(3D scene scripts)
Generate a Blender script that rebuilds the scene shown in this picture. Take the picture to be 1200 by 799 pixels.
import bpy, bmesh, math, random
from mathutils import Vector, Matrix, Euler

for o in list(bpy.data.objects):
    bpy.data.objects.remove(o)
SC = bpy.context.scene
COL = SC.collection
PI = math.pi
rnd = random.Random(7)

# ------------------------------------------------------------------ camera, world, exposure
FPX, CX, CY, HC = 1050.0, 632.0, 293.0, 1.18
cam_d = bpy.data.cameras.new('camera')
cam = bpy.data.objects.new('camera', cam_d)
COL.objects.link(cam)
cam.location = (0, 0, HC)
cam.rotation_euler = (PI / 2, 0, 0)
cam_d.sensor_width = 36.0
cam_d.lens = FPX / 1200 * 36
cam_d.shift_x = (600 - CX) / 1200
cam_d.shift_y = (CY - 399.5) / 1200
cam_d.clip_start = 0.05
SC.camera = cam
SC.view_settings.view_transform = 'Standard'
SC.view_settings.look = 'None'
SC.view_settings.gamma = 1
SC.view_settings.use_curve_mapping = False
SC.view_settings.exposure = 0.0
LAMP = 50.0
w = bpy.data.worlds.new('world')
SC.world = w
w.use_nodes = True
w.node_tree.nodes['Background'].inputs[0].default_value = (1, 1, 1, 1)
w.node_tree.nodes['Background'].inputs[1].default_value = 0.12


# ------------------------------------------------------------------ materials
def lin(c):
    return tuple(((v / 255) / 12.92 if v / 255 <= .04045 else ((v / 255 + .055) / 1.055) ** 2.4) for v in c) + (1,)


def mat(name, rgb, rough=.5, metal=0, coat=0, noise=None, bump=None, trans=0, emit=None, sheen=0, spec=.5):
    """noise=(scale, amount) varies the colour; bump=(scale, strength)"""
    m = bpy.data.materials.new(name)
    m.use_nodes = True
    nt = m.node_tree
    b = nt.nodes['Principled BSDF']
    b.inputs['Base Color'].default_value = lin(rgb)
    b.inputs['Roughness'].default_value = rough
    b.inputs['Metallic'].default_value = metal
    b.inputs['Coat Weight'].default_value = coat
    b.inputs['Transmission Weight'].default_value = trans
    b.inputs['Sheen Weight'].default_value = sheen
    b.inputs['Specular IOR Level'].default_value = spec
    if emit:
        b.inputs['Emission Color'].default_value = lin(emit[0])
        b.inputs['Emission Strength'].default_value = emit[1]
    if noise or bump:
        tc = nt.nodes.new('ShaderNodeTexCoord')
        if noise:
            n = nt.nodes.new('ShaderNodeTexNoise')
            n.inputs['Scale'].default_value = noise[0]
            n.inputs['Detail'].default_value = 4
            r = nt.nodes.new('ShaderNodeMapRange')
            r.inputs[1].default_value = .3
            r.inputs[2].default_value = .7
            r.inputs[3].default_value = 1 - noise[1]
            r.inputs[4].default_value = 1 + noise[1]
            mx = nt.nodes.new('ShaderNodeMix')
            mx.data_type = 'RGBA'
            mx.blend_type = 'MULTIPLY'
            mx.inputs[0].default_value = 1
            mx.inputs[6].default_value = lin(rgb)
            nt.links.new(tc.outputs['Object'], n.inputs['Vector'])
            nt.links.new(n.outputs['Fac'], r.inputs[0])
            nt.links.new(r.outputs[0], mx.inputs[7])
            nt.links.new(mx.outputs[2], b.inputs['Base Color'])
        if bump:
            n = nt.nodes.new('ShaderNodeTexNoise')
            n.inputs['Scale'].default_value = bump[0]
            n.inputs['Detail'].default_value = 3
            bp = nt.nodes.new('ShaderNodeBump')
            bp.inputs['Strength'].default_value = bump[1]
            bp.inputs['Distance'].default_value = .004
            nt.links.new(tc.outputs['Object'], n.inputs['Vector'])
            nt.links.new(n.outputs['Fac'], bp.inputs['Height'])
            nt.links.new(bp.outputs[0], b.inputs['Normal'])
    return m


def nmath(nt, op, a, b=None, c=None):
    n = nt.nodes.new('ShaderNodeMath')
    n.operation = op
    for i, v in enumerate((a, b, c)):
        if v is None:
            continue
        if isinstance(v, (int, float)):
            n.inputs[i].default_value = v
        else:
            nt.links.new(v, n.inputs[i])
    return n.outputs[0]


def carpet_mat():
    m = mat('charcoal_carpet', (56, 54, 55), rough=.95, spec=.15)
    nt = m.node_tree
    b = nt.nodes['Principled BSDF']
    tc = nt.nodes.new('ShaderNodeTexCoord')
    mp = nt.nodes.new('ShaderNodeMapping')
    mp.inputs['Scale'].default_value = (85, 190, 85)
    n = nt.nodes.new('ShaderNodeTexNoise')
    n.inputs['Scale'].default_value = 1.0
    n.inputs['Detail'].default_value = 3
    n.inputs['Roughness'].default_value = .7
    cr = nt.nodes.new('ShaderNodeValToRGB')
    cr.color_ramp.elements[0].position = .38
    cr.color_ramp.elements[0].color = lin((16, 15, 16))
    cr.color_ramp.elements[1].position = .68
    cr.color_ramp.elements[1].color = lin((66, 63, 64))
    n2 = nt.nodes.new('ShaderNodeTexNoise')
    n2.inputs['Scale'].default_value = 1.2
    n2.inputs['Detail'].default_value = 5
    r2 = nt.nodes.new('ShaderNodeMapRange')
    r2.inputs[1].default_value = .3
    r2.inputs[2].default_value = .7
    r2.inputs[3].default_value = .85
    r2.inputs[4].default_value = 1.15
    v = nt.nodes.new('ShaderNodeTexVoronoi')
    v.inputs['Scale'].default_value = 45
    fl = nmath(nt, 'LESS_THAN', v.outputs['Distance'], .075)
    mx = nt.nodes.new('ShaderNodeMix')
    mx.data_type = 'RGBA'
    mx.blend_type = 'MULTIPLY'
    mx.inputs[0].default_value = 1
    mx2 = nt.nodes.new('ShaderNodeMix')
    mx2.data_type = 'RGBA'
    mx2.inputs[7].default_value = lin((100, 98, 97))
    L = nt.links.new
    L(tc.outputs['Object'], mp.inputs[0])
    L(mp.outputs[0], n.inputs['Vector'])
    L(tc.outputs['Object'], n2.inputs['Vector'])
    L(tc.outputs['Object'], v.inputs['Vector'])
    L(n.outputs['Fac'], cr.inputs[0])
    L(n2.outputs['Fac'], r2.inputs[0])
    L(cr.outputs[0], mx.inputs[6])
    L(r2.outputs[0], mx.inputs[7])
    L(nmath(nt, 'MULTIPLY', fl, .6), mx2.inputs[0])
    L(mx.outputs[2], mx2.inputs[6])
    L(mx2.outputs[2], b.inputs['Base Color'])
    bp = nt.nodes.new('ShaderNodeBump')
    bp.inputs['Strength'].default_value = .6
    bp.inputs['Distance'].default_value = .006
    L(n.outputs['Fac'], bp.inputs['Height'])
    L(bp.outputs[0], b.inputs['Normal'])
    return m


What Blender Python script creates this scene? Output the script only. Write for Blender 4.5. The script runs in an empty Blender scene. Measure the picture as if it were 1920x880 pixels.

■ Do this: Up to and including the line that holds "rnd = random.Random(7)", reproduce the records above exactly from their first line, and give nothing else.

■ Result of the task:
Generate a Blender script that rebuilds the scene shown in this picture. Take the picture to be 1200 by 799 pixels.
import bpy, bmesh, math, random
from mathutils import Vector, Matrix, Euler

for o in list(bpy.data.objects):
    bpy.data.objects.remove(o)
SC = bpy.context.scene
COL = SC.collection
PI = math.pi
rnd = random.Random(7)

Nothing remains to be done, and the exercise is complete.